(Scene modeling code data)
• • • •

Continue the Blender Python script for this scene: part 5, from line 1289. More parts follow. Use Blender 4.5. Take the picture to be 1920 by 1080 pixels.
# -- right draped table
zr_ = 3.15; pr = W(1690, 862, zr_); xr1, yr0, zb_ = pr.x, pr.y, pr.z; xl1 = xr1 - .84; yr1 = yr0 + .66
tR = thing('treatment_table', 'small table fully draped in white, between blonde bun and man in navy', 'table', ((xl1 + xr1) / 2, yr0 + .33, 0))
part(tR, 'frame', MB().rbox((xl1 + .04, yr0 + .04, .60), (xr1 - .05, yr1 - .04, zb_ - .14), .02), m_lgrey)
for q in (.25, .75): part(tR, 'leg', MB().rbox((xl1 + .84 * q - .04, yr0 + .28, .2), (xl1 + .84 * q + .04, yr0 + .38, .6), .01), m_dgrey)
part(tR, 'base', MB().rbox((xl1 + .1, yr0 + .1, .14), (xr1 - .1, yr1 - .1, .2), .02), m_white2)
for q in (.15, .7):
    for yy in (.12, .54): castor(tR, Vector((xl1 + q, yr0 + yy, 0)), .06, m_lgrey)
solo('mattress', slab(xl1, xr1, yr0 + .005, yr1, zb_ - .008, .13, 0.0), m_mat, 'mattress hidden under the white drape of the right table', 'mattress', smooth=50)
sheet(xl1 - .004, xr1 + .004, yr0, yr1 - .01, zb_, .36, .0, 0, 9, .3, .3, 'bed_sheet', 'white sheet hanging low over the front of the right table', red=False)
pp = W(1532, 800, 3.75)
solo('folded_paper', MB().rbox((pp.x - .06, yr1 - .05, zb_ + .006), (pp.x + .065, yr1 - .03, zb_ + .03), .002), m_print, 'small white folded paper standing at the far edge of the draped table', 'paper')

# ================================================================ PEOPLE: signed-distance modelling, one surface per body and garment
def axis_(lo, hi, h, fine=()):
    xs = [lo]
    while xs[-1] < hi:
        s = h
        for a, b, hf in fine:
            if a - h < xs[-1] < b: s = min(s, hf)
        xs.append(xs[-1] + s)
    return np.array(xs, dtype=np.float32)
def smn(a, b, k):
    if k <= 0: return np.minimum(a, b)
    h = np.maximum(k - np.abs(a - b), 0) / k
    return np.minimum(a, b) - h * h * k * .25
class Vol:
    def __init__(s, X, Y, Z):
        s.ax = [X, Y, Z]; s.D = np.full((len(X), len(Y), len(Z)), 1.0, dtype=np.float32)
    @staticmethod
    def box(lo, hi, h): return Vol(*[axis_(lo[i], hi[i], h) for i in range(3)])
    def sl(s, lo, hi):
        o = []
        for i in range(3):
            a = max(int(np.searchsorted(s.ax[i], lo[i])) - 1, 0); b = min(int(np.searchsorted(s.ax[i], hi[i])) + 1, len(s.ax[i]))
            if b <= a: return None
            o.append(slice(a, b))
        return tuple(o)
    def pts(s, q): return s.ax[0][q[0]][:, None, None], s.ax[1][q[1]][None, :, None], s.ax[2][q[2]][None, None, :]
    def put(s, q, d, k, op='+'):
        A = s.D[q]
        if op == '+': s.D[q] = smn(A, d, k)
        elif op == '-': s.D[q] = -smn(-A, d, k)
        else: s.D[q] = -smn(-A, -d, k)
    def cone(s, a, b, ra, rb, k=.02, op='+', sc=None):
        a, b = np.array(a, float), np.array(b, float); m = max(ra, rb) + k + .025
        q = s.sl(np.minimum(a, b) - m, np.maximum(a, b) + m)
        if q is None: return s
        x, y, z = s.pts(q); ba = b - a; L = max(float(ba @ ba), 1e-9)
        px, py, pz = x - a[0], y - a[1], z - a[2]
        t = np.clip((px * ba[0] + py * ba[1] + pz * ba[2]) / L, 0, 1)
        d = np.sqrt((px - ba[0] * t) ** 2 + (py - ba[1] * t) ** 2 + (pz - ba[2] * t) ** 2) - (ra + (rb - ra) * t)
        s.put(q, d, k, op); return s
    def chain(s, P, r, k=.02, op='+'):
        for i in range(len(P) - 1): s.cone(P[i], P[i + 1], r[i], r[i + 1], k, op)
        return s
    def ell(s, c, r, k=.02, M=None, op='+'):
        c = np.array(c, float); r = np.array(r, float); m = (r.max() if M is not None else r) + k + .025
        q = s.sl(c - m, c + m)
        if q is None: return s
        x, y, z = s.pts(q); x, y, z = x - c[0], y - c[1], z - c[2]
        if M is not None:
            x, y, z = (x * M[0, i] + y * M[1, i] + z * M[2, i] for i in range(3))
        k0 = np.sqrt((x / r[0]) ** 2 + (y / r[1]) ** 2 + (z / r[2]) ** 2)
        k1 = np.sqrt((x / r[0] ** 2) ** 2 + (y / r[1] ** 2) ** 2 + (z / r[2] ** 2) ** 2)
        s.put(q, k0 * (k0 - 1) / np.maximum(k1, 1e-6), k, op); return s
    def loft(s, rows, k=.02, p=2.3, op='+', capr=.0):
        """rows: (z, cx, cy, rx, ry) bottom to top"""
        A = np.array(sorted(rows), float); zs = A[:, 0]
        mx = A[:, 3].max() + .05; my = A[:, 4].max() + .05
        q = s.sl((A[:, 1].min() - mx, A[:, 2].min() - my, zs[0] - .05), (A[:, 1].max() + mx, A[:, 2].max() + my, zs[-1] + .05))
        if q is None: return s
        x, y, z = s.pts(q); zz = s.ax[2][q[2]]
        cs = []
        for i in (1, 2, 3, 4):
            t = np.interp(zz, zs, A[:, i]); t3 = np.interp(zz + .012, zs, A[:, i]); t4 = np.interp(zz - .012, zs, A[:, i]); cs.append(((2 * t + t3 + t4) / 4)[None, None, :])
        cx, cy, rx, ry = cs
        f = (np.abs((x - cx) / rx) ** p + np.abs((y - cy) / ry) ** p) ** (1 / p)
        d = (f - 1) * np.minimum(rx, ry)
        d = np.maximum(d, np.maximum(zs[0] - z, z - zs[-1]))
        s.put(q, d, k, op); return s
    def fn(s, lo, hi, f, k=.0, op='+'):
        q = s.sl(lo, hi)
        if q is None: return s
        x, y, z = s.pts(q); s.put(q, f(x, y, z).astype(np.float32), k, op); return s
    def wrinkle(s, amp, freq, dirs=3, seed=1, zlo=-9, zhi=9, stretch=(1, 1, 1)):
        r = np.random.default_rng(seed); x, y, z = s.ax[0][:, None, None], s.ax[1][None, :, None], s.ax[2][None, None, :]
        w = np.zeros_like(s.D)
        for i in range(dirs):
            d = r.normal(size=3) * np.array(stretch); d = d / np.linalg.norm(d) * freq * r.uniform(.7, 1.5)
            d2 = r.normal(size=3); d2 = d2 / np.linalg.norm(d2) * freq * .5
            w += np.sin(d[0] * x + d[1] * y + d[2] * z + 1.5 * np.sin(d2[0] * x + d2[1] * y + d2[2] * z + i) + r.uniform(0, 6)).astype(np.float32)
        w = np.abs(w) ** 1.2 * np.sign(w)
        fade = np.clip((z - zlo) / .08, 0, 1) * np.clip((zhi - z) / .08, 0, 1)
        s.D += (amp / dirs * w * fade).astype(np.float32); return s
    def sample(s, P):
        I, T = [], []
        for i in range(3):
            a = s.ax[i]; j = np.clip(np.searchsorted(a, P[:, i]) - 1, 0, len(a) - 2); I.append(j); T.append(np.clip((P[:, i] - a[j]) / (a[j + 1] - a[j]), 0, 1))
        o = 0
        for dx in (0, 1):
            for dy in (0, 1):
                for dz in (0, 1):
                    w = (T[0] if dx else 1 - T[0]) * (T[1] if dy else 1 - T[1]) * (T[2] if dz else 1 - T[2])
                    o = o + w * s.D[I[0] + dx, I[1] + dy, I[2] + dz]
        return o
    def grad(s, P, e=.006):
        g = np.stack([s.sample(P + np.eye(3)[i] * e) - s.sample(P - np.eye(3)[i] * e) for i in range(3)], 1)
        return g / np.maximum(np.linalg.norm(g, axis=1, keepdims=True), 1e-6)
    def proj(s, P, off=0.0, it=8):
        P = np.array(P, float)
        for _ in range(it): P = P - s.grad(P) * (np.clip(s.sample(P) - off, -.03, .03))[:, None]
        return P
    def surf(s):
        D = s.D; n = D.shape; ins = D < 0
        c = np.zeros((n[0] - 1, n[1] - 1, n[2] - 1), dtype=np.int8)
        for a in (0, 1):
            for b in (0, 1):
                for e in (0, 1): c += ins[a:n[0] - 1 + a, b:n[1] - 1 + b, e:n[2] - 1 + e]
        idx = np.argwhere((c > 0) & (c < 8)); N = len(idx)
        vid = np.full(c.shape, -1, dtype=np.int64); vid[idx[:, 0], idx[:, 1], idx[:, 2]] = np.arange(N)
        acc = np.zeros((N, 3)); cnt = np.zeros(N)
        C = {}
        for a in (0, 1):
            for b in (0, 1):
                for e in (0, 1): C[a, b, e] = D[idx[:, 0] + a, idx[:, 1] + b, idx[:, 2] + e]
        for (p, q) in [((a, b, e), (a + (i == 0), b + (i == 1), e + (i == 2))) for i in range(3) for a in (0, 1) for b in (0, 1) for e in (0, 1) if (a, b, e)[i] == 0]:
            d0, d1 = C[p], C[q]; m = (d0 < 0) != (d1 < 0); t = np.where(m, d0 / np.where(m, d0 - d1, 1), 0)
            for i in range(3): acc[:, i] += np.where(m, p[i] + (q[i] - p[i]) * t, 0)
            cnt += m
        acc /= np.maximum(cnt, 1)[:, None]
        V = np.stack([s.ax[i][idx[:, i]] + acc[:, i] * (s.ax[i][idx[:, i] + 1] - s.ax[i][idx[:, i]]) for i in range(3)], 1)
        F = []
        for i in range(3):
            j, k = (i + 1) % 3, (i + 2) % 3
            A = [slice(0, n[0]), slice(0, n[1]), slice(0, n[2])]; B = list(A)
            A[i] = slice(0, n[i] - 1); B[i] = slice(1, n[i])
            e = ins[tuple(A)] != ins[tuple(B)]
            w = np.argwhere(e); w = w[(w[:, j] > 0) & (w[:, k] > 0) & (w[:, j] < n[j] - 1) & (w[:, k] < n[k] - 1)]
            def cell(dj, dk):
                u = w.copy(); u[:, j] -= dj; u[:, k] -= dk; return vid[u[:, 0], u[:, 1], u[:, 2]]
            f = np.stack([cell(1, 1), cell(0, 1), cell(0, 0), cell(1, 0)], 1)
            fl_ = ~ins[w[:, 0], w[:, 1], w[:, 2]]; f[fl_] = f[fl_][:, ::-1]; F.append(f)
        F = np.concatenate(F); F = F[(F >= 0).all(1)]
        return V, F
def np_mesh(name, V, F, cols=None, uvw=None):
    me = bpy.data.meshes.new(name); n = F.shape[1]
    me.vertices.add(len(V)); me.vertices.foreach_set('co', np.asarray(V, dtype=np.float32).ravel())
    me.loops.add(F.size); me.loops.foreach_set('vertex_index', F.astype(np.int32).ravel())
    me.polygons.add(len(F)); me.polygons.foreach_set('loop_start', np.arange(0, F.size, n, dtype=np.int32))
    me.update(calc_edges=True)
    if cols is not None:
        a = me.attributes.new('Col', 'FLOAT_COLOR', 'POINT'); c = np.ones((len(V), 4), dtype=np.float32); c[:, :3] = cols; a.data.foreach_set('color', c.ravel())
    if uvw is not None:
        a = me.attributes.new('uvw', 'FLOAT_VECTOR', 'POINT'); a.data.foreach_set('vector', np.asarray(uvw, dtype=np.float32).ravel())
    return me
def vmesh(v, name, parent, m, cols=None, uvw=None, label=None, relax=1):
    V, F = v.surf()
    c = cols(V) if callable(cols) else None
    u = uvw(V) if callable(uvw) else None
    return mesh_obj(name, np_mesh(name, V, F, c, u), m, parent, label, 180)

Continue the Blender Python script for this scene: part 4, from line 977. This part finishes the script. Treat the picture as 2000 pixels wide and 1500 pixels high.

• • • •

**Instruction**
Give back, verbatim, the lines from the top of the entries above through the line containing "solo('folded_paper', MB().rbox((pp.x - .06, yr1".

**Task result**
Continue the Blender Python script for this scene: part 5, from line 1289. More parts follow. Use Blender 4.5. Take the picture to be 1920 by 1080 pixels.
# -- right draped table
zr_ = 3.15; pr = W(1690, 862, zr_); xr1, yr0, zb_ = pr.x, pr.y, pr.z; xl1 = xr1 - .84; yr1 = yr0 + .66
tR = thing('treatment_table', 'small table fully draped in white, between blonde bun and man in navy', 'table', ((xl1 + xr1) / 2, yr0 + .33, 0))
part(tR, 'frame', MB().rbox((xl1 + .04, yr0 + .04, .60), (xr1 - .05, yr1 - .04, zb_ - .14), .02), m_lgrey)
for q in (.25, .75): part(tR, 'leg', MB().rbox((xl1 + .84 * q - .04, yr0 + .28, .2), (xl1 + .84 * q + .04, yr0 + .38, .6), .01), m_dgrey)
part(tR, 'base', MB().rbox((xl1 + .1, yr0 + .1, .14), (xr1 - .1, yr1 - .1, .2), .02), m_white2)
for q in (.15, .7):
    for yy in (.12, .54): castor(tR, Vector((xl1 + q, yr0 + yy, 0)), .06, m_lgrey)
solo('mattress', slab(xl1, xr1, yr0 + .005, yr1, zb_ - .008, .13, 0.0), m_mat, 'mattress hidden under the white drape of the right table', 'mattress', smooth=50)
sheet(xl1 - .004, xr1 + .004, yr0, yr1 - .01, zb_, .36, .0, 0, 9, .3, .3, 'bed_sheet', 'white sheet hanging low over the front of the right table', red=False)
pp = W(1532, 800, 3.75)
solo('folded_paper', MB().rbox((pp.x - .06, yr1 - .05, zb_ + .006), (pp.x + .065, yr1 - .03, zb_ + .03), .002), m_print, 'small white folded paper standing at the far edge of the draped table', 'paper')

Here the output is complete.